I’m going to let you go a little early tonight and have deliberately shortened my sermon, but I think I’ve said as much as if I had leaned back and talked 20 minutes longer. God bless you. Go out into the hard, busy world tomorrow. Go back to school, back to the shop, back to the factory and back to the office. And around you, it’ll be real reek with tobacco smoke, and they will be whispering dirty stories two desks down. But you know where you’re going and you know Who you’re following and you know Whose name you’ve written across your heart in blood.

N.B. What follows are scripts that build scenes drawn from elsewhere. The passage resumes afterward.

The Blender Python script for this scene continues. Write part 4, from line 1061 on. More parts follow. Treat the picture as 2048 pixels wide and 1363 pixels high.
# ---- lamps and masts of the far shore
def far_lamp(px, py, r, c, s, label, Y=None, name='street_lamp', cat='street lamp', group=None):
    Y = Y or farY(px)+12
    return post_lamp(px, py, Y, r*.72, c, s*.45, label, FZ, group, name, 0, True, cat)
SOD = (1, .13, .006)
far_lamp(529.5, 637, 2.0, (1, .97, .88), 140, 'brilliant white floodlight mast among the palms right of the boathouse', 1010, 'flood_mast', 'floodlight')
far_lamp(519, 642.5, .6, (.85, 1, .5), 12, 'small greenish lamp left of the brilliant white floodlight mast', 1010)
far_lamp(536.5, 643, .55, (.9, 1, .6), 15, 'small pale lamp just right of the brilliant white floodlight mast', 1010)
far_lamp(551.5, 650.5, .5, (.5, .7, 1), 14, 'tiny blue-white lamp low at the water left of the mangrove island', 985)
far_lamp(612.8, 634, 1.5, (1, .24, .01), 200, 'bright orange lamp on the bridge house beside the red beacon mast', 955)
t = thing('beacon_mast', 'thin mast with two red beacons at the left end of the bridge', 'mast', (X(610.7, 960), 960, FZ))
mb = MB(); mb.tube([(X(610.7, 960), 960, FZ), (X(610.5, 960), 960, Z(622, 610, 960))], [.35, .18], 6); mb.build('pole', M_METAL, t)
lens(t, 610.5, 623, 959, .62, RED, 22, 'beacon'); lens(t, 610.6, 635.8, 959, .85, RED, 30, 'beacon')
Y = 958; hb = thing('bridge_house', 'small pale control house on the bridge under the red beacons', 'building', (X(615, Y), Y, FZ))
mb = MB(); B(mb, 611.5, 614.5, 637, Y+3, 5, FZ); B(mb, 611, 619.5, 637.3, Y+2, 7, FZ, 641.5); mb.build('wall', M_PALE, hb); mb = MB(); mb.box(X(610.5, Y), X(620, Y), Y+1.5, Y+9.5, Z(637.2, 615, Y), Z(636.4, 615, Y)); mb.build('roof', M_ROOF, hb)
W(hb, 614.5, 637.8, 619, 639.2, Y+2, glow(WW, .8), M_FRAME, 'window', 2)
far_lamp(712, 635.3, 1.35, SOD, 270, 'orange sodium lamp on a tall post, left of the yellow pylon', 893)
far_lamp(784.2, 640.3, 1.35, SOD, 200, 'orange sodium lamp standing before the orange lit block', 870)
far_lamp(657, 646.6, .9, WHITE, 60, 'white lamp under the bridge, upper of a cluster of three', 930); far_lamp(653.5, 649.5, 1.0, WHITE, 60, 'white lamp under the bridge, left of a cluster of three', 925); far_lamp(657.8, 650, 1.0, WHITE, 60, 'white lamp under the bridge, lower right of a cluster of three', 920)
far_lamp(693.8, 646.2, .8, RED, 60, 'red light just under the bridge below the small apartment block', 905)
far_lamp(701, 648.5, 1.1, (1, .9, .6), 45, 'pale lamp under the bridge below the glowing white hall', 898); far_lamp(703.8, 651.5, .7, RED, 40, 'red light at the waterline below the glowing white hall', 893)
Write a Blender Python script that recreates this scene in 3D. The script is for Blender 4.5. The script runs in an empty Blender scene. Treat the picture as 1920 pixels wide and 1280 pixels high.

And when they try to win you to their way, to their Christmas parties or to some other fool thing, you say, let from henceforth, let nobody bother me. I know where I’m going. I bear in my heart the brand marks of the man Christ Jesus and I don’t want your pity. I know where I will be Christmas Eve, and I’ll know where I’ll be the Sunday before Christmas Eve. Thank you, but I know where I’ll be. And if in pursuance of your honest toil or your occupation or profession, you must sometimes sit where liquor is served, drink your water and let them smile. They’ll turn to you in that day when the dark shadows fall and the gurgle comes into their throats and they’ll whisper hoarsely, send for so and so to pray for me. But the name they name will not be the man who drank liquor by their side, but the man who refused.

So take your stand; and we’re Christians here and this church is and we know where we’re going and we know Whom we believe and we know where we stand. And though the whole thing crumbles around us and the world goes to pieces, we still have our eyes on Jesus, the spotless Lamb of God who beareth our sins and frees us from the accursed load. Amen and amen.